Copy the lines of the data below exactly, starting at the first and stopping after the line that contains "return o.location.copy() if"; include no pictures.
— BEGIN Source data —
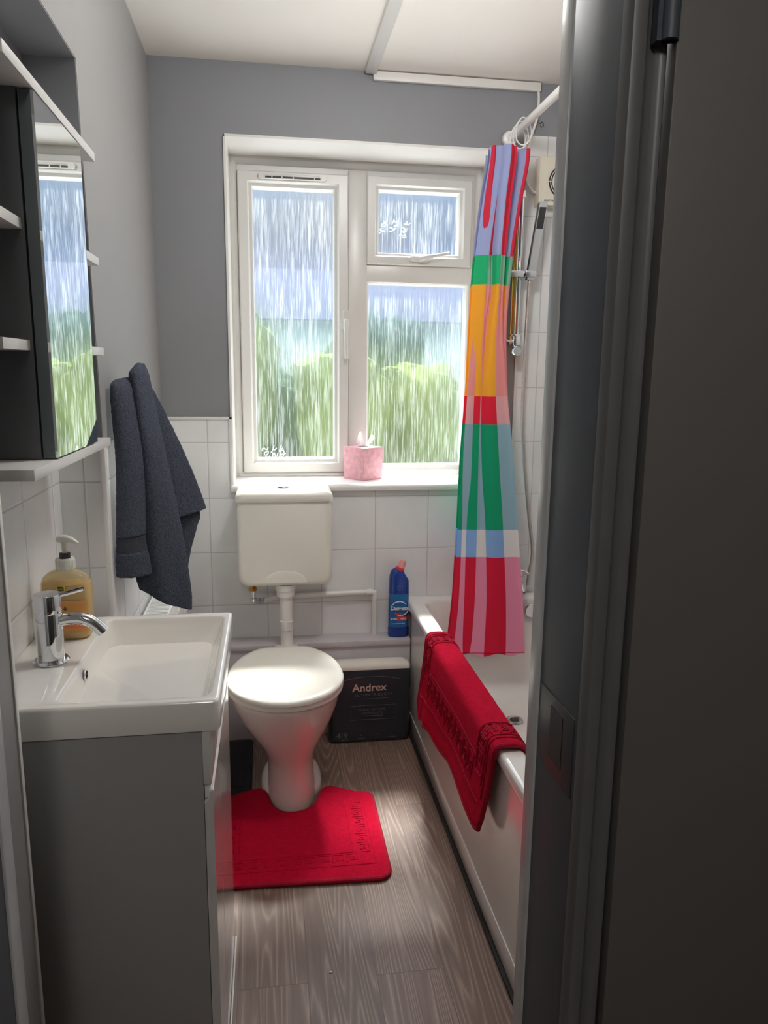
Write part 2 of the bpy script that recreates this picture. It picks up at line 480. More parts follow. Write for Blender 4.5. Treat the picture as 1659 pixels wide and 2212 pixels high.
def obj(name, bm, m, parent=None, flat=False, angle=35, normals=True):
    if normals: bmesh.ops.recalc_face_normals(bm, faces=bm.faces)
    me = bpy.data.meshes.new(name)
    bm.to_mesh(me); bm.free()
    me.materials.append(MAT[m] if isinstance(m, str) else m)
    if not flat:
        me.polygons.foreach_set('use_smooth', [True] * len(me.polygons))
        me.set_sharp_from_angle(angle=R(angle))
    o = bpy.data.objects.new(name, me)
    col.objects.link(o)
    if parent:
        o.parent = parent
        o.matrix_parent_inverse = Matrix.Translation(-abs_loc(parent))
    return o

def abs_loc(o):
    return o.location.copy() if o.parent is None else Vector((0, 0, 0))

def tag(o, label, cat, group=None):
    o['label'] = label; o['category'] = cat
    if group: o['group'] = group
    return o

def thing(name, label, cat, loc=(0, 0, 0), group=None):
    o = bpy.data.objects.new(name, None)
    o.empty_display_size = .05
    col.objects.link(o)
    o.location = loc
    return tag(o, label, cat, group)

def struct(name, bm, m, parent=None, **k):
    o = obj(name, bm, m, parent, **k)
    if parent is None: o['kind'] = 'structure'
    return o

# ------------------------------------------------------------------ the room
D = 2.70            # face of the back wall
XL, XA, XR = -.37, -.47, 1.21
YA0, YA1 = 1.075, 1.758  # the recess for the basin
ZC = 2.335
WX0, WX1, WZ0, WZ1 = -.128, .812, .935, 2.105
YF0, YF1 = .705, .85      # wall with the doorway
TH = .006

b = BM(); box(b, -1.3, 1.5, -1.4, 2.99, -.1, 0)
struct('floor', b, 'floor')
b = BM(); box(b, -1.3, 1.5, -1.4, 2.99, ZC, ZC + .1)
struct('ceiling', b, 'ceiling_paint')
b = BM()
Y0, Y1 = D + TH, 3.03
box(b, -.7, WX0 - .0075, Y0, Y1, 0, ZC); box(b, WX1 + .0075, 1.5, Y0, Y1, 0, ZC)
box(b, WX0 - .0075, WX1 + .0075, Y0, Y1, 0, WZ0 - .012); box(b, WX0 - .0075, WX1 + .0075, Y0, Y1, WZ1 + .0075, ZC)
wb = struct('wall_back', b, 'grey_paint')
b = BM()
box(b, XL, WX0 - .012, D, D + TH, 0, 1.178)
box(b, WX0 - .012, 1.21, D, D + TH, 0, WZ0 - .012)
box(b, .905, 1.21, D, D + TH, WZ0 - .012, 2.163)
struct('tiling', b, 'tile_back', wb)
b = BM()   # white painted lining of the window opening
box(b, WX0 - .003, WX1 + .003, D - .001, 2.925, WZ1, WZ1 + .008)
box(b, WX0 - .008, WX0, D - .001, 2.925, WZ0, WZ1)
box(b, WX1, WX1 + .008, D - .001, 2.925, WZ0, WZ1)
struct('reveal', b, 'white_paint', wb)
b = BM()   # slim white trim where tiles end: along the top and down the window side
box(b, XL, WX0 - .002, D - .006, D + .004, 1.176, 1.186, .002)
box(b, WX0 - .014, WX0 - .002, D - .006, D + .006, WZ0 - .02, 1.186, .002)
box(b, .897, .907, D - .004, D + .004, WZ0, 2.166, .002)
struct('tile_edging', b, 'trim', wb)

b = BM()
box(b, -.72, XL - TH, YA1 + TH, D + TH, 0, 1.18); 
YT = 1.708          # the old wall leans: the recess edge is nearer at the top
loft(b, [[(-.72, D + TH, z), (-.72, y, z), (XL, y, z), (XL, D + TH, z)] for y, z in ((YA1, 1.18), (YT, 1.957), (YT, ZC))])
box(b, -.72, XL, YF1, YA0, 0, ZC)
box(b, -.72, XA - TH, YA0, YA1 + TH, 0, 1.957); box(b, -.72, XL, YA0, YT + .001, 1.957, ZC)
wl = struct('wall_left', b, 'pale_paint')
b = BM()
box(b, XL - TH, XL, YA1, D, 0, 1.176); box(b, XA - TH, XA, YA0, YA1, 0, 1.176)
struct('tiling', b, 'tile_side', wl)
b = BM(); box(b, XA, XL - TH, YA1, YA1 + TH, 0, 1.176)
struct('recess_tiling', b, 'tile_back', wl)
b = BM()   # grey painted inside of the recess above the tiles
box(b, XA - .003, XA, YA0, YA1, 1.176, 1.957)
loft(b, [[(XA, y + .02, z), (XA, y - .003, z), (XL - .001, y - .003, z), (XL - .001, y + .02, z)] for y, z in ((YA1, 1.176), (YT, 1.957))])
box(b, XA, XL - .001, YA0, YT, 1.955, 1.958)
struct('recess_lining', b, 'grey_paint', wl)
b = BM()
box(b, XL - .008, XL + .004, YA1 - .010, YA1 + .006, 0, 1.18, .002)
box(b, XL - .010, XL + .003, YA0 - .003, YA0 + .008, 0, 1.18, .002)
box(b, XL - .004, XL + .005, YA1, D - .006, 1.174, 1.184, .002)
struct('tile_edging', b, 'trim', wl)
b = BM(); box(b, XR, XR + .15, YF1, D + TH, 0, ZC)
wr = struct('wall_right', b, 'tile_side')

# doorway wall, hall
OL, OR, OT = -.312, .3232, 2.02
b = BM()
box(b, -1.0, OL - .02, YF0, YF1, 0, ZC); box(b, OR + .02, 1.36, YF0, YF1, 0, ZC); box(b, OL - .02, OR + .02, YF0, YF1, OT + .02, ZC)
struct('wall_front', b, 'hall_paint')
b = BM(); box(b, -1.1, -1.0, -1.3, YF0, 0, ZC); struct('wall_hall_left', b, 'hall_paint')
b = BM(); box(b, 1.05, 1.15, -1.3, YF0, 0, ZC); struct('wall_hall_right', b, 'hall_paint')
b = BM(); box(b, -1.1, 1.15, -1.4, -1.3, 0, ZC); struct('wall_hall_back', b, 'hall_paint')

# door lining: rebate face, stop, architrave with a rounded moulding
b = BM()
box(b, OR, OR + .02, YF0, YF1, 0, OT + .02, .001); box(b, OL - .02, OL, YF0, YF1, 0, OT + .02, .001); box(b, OL, OR, YF0, YF1, OT, OT + .02, .001)
df = struct('door_1', b, 'jamb_paint')
b = BM()
box(b, OR - .0032, OR + .01, .824, YF1 + .004, 0, OT, .0015, 3); box(b, OL - .01, OL + .0032, .824, YF1 + .004, 0, OT, .0015, 3); box(b, OL, OR, .824, YF1 + .004, OT - .0032, OT + .01, .0015)
struct('lining_edge', b, 'lit_edge_paint', df)
def architrave(sgn, x_in):
    b = BM()
    # section across X (outwards), Y towards the hall
    sec = [(0, 0), (0, -.012), (.003, -.0165), (.009, -.0185), (.016, -.017), (.020, -.011), (.024, -.0085), (.029, -.0085), (.032, -.011), (.035, -.0125), (.038, -.0125), (.0395, -.011), (.0395, 0)]
    loft(b, [[(x_in + sgn * u, YF0 + v, z) for u, v in sec] for z in (0, OT + .04)])
    return b
struct('architrave', architrave(1, OR - .002), 'architrave_paint', df)
struct('architrave', architrave(-1, OL + .002), 'architrave_paint', df)
b = BM()
box(b, OR - .0012, OR + .001, .716, .818, .885, .980, .0006)
sp_ = struct('strike_plate', b, 'dark_metal', df)
b = BM(); box(b, OR - .0018, OR + .001, .746, .782, .903, .966)
struct('latch_hole', b, 'black', sp_)
# cupboard door in the hall beside the doorway
b = BM(); box(b, .3625, .98, YF0 - .024, YF0 - .002, .01, ZC - .12, .0015)
d2 = struct('door_2', b, 'hall_paint')
b = BM(); tube(b, [(.3555, YF0 - .024, 1.640), (.3555, YF0 - .024, 1.735)], .0075, 14)
box(b, .344, .3555, YF0 - .0225, YF0 - .012, 1.640, 1.735); box(b, .3555, .3635, YF0 - .026, YF0 - .0185, 1.640, 1.735)
struct('hinge', b, 'jamb_paint', d2)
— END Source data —
Task result:
Write part 2 of the bpy script that recreates this picture. It picks up at line 480. More parts follow. Write for Blender 4.5. Treat the picture as 1659 pixels wide and 2212 pixels high.
def obj(name, bm, m, parent=None, flat=False, angle=35, normals=True):
    if normals: bmesh.ops.recalc_face_normals(bm, faces=bm.faces)
    me = bpy.data.meshes.new(name)
    bm.to_mesh(me); bm.free()
    me.materials.append(MAT[m] if isinstance(m, str) else m)
    if not flat:
        me.polygons.foreach_set('use_smooth', [True] * len(me.polygons))
        me.set_sharp_from_angle(angle=R(angle))
    o = bpy.data.objects.new(name, me)
    col.objects.link(o)
    if parent:
        o.parent = parent
        o.matrix_parent_inverse = Matrix.Translation(-abs_loc(parent))
    return o

def abs_loc(o):
    return o.location.copy() if o.parent is None else Vector((0, 0, 0))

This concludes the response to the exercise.